==== DATASET SECTION

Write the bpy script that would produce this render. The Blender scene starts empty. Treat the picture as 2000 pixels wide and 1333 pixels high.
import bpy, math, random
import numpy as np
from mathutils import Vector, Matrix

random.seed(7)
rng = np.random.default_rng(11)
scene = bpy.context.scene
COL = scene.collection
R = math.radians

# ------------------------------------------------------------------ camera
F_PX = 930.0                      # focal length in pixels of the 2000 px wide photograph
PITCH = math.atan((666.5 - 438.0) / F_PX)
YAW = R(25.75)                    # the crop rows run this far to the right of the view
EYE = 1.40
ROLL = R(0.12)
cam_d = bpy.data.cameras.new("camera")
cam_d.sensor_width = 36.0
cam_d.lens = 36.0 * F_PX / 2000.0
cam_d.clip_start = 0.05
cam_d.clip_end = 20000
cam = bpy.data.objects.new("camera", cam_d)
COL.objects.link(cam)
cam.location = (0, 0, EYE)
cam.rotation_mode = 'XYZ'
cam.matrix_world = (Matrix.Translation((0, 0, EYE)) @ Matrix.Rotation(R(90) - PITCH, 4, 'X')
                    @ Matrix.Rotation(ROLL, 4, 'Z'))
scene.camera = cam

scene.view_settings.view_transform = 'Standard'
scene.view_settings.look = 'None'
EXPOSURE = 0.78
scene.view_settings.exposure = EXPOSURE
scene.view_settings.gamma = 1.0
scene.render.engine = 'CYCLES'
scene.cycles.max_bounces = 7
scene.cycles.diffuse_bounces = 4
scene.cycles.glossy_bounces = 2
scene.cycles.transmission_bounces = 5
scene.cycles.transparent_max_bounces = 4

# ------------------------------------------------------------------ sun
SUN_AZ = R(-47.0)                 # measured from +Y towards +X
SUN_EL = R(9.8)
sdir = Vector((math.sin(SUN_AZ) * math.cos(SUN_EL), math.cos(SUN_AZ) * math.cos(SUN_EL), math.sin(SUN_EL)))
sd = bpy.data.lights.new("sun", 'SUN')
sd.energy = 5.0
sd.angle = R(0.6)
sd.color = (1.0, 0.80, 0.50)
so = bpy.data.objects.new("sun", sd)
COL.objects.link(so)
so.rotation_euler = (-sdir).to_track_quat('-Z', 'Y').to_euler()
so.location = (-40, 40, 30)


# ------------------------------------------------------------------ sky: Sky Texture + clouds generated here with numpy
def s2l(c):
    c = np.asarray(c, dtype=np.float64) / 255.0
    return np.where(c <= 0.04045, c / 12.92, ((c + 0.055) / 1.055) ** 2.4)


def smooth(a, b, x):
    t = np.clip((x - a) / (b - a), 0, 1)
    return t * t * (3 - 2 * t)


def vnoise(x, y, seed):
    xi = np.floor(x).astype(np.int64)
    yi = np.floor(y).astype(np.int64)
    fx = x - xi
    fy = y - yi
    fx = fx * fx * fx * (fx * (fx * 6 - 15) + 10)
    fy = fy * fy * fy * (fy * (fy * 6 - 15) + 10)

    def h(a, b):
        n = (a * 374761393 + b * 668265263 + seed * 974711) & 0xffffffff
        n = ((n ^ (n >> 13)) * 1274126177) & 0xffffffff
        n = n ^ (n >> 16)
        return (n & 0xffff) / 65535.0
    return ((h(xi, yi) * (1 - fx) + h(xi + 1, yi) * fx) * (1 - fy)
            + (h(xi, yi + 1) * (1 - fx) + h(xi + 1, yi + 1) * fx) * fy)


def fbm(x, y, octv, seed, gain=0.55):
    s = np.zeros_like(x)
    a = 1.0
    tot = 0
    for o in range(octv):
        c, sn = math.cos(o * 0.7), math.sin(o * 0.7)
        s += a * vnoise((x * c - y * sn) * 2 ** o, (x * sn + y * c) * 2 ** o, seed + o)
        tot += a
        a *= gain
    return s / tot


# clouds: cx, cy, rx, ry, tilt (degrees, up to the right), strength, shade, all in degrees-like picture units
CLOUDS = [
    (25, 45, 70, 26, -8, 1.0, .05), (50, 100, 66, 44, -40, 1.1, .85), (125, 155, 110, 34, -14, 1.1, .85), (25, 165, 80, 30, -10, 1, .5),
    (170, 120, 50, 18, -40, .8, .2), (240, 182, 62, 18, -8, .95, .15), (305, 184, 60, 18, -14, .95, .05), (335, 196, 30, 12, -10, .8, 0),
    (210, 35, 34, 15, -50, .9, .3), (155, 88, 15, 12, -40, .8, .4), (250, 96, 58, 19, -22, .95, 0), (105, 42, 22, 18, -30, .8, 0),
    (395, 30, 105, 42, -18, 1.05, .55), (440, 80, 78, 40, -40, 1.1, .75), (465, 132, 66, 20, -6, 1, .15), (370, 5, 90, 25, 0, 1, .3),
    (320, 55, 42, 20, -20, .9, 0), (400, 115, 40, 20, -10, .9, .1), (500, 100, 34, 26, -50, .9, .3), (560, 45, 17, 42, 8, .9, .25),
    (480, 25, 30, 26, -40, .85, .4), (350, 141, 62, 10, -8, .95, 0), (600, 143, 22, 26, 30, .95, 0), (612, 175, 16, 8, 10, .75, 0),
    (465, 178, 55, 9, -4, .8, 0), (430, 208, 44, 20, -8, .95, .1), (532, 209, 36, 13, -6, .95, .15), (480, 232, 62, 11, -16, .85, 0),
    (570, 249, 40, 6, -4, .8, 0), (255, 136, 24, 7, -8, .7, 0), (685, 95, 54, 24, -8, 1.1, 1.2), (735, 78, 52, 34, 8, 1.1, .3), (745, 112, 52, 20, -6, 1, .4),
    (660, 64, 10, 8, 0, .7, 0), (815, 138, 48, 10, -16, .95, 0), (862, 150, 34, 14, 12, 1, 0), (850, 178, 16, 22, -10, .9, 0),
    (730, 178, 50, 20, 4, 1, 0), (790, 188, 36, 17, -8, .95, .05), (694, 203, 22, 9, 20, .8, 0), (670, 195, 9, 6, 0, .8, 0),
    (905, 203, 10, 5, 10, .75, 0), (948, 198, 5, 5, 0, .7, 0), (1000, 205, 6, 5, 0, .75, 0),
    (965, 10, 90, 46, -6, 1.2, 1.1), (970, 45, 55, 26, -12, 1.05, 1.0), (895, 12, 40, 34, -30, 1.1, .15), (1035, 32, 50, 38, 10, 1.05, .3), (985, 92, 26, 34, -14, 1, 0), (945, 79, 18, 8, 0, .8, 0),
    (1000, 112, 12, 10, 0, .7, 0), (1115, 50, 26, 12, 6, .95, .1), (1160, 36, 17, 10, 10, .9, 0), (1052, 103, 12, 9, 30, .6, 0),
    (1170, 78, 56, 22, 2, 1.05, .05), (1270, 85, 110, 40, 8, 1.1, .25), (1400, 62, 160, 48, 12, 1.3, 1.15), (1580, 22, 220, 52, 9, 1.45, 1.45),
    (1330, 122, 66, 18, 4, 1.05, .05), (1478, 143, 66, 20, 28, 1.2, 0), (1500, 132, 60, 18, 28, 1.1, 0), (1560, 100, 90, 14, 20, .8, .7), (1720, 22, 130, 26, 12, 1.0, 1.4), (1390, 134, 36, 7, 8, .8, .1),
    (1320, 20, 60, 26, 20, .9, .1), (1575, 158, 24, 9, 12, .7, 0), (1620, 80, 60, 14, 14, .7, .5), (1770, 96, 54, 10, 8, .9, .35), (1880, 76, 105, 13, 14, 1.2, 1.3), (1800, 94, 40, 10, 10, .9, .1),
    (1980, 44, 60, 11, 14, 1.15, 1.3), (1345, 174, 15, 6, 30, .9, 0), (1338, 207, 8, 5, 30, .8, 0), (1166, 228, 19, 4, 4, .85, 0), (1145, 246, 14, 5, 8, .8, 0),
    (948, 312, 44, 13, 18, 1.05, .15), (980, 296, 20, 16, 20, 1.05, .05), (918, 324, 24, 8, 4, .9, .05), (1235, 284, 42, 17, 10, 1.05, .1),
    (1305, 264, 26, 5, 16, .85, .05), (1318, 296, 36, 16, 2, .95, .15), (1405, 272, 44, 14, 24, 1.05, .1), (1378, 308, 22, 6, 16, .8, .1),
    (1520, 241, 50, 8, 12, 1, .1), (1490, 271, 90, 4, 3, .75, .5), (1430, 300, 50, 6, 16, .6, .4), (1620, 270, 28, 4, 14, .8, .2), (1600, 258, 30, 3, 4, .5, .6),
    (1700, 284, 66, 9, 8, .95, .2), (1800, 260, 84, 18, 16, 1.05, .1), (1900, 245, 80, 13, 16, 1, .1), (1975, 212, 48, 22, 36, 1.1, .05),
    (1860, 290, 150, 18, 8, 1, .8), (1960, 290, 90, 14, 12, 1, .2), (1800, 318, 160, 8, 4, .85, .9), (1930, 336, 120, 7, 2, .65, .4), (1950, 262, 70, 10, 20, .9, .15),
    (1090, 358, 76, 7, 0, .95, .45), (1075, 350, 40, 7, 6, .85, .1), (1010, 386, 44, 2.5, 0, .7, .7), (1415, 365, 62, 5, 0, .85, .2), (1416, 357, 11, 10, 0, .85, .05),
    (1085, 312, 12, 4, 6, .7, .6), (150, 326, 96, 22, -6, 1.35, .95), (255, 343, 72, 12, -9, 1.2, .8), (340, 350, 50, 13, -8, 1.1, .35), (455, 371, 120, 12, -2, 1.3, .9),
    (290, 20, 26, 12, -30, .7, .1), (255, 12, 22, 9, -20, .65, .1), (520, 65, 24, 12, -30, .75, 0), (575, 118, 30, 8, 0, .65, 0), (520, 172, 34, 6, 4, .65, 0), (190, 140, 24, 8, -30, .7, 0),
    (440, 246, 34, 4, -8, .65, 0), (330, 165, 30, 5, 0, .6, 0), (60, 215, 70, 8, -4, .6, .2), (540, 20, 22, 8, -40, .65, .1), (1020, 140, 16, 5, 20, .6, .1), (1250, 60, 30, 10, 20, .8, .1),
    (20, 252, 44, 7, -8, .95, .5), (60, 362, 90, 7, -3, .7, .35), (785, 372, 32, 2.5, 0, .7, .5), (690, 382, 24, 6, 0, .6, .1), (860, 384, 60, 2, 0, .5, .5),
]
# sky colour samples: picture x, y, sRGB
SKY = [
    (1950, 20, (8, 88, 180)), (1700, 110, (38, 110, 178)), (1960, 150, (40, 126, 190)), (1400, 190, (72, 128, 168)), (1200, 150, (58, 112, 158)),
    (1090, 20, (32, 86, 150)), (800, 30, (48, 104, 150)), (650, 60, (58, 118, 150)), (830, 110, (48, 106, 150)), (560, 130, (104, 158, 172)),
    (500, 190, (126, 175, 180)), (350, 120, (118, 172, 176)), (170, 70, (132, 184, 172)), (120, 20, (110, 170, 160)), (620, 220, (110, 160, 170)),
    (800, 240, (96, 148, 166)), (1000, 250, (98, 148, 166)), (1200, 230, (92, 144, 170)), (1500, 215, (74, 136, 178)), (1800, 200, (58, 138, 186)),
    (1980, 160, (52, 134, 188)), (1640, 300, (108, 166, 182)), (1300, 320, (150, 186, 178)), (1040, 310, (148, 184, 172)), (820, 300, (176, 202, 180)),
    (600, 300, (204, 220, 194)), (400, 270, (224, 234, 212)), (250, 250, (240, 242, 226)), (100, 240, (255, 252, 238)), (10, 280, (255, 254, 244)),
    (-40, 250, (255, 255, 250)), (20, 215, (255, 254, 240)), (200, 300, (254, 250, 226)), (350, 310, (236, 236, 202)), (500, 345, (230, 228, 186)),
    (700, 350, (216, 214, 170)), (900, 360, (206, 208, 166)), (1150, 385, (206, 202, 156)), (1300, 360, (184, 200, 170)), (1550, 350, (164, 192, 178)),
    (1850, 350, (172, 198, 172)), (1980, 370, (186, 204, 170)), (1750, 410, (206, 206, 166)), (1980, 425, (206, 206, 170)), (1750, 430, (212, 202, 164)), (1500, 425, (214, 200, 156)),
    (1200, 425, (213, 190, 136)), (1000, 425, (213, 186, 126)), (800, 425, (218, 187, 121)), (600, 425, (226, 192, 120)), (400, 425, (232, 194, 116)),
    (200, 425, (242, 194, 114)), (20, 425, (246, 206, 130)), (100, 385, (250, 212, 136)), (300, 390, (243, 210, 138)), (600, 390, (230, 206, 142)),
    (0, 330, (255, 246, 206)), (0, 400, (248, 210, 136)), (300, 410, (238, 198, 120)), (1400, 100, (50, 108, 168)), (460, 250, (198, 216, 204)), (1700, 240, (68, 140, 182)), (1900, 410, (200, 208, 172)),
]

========

### [TASK OBJECTIVE]
Retype only the lines running from the top of the listing to the line that holds "R = math.radians", both ends included.

### [WRITTEN RESPONSE]
Write the bpy script that would produce this render. The Blender scene starts empty. Treat the picture as 2000 pixels wide and 1333 pixels high.
import bpy, math, random
import numpy as np
from mathutils import Vector, Matrix

random.seed(7)
rng = np.random.default_rng(11)
scene = bpy.context.scene
COL = scene.collection
R = math.radians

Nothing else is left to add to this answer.